A person’s smallness is sometimes clearest in the smallest of moments, which is maybe why President Trump’s initial refusal to fly the White House flags at half-staff until Sen. John McCain’s interment became Monday’s biggest story. As it turns out, flag-gate was a congruous coda to a weekend of warring over the late senator’s legacy. We’ve been arguing over symbols all along.

The American flag stands, of course, for America — whatever that means to whoever’s flying it. And McCain, to those mourning him, stands for America, too. He epitomized patriotism as his generation’s guard always defined it, and as those who observed him over the years celebrate him they spell it back out: a devotion to some idea of a greater good that transcends partisanship, a willingness to admit wrongness and wrongdoing, a graciousness even to one’s adversaries.

It’s no surprise that the through line in McCain remembrances hits on his characteristics rather than his accomplishments. That’s how symbols work. After all, many Democrats don’t agree with McCain where he held the most sway: international affairs and, more specifically, war-waging. But it’s because McCain was a symbol that his hawkishness wasn’t enough to lose him liberals’ regard. He was a soldier, and the wisdom says that we should support our troops, who suffer and who sacrifice, even if we don’t support the conflicts they’re fighting in.

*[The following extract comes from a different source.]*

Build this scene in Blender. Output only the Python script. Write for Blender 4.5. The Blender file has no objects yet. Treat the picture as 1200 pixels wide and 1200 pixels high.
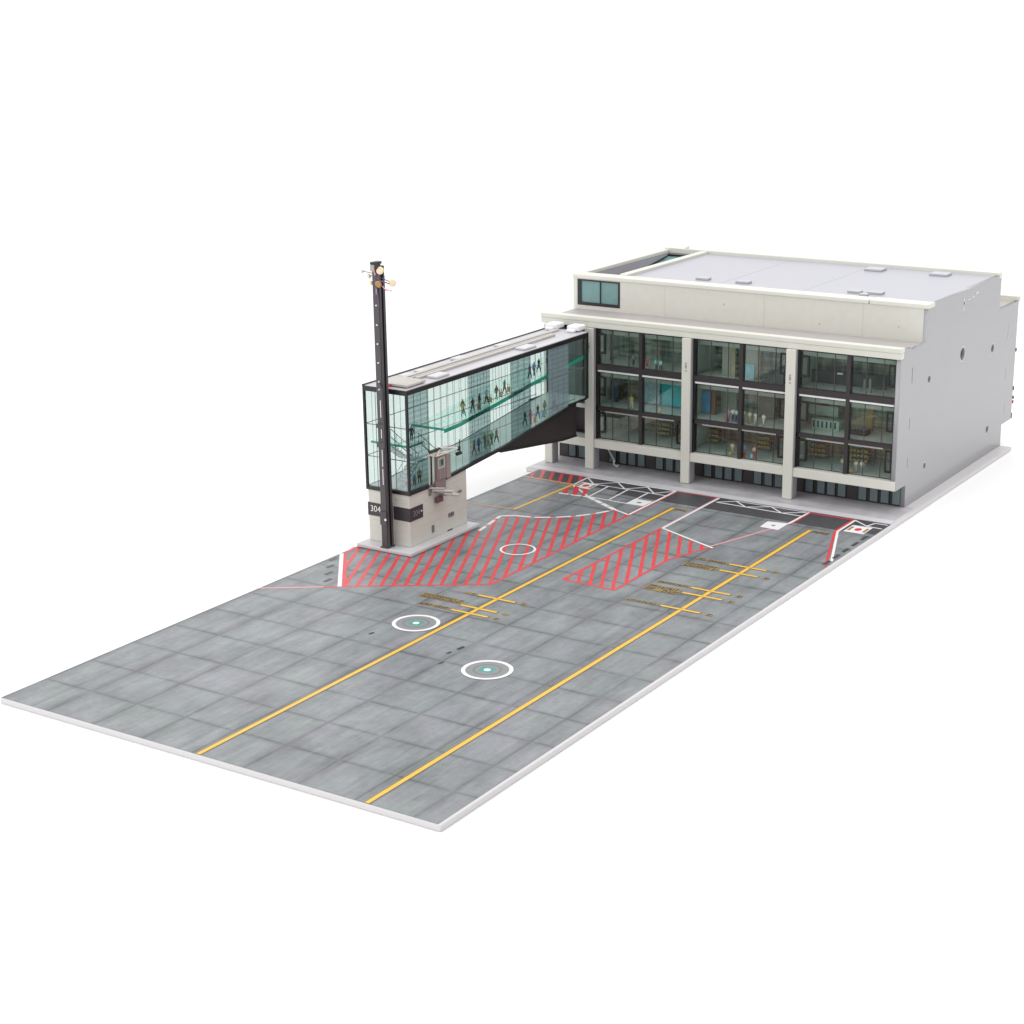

Editorial page editor Fred Hiatt reflects on the life and legacy of Sen. John McCain (R-Ariz.). (Adriana Usero/The Washington Post)

That’s decorum, the same way it’s decorum to fly the flags low until the body is buried, and the same way it’s decorum — and dedication to a sacred code — to refuse a prisoner exchange until those captured first have been set free. These codes of noble conduct were what defined McCain throughout his time in Congress. And even when he did not live up to them in practice, even when he was a run-of-the-mill Republican instead of a maverick, he always, in the end, broadcast his devotion to the values that believers in both parties thought made America America.

Then there’s Trump. Decorum is exactly what he doesn’t have. Wells of ink would have been spilled after McCain’s death even if Hillary Clinton were in charge — certainly the flags would have flown at half-staff — but whether as many people would have put as many pens to as much paper is less clear.

The precise height of a piece of cloth seems the least of our concerns with this president. Yet many see McCain as the embodiment of everything our country once was and everything it ought still to be, and Trump as the embodiment of the opposite. To them especially, the current commander in chief’s failure to honor one symbol of patriotism with another was a sign of our miserable times. Trump was denying them even this vestige of the vision of McCainian Americanness. The dream, along with the man himself, really was gone.

In many ways, though, the dream ended a long time ago. “No, ma’am,” McCain says in a clip from a campaign rally that has circulated these past few days. He has taken the microphone away from an elderly woman who called Barack Obama an “Arab.” McCain corrects her: “He’s a decent family man, citizen, that I just happen to have disagreements with.” The moment was meaningful — symbolic, even. This man, known for taking stands, was taking one not only against an arena of angry supporters but against the nativist strain that had corrupted his campaign and was, bit by bit, corrupting his entire party.

The problem was, it came too late. A paean to principled campaigning couldn’t cut off the racist energy coursing through the Republican base. Sarah Palin, thanks to McCain’s own misstep, was already a national name. Americans everywhere were calling Obama an Arab, because that’s what they’d been hearing for months. A reality television star was peddling the birther lie, and you wouldn’t believe the ratings.

Okay, so, the flags are at half-staff again. Do we feel like we’ve won?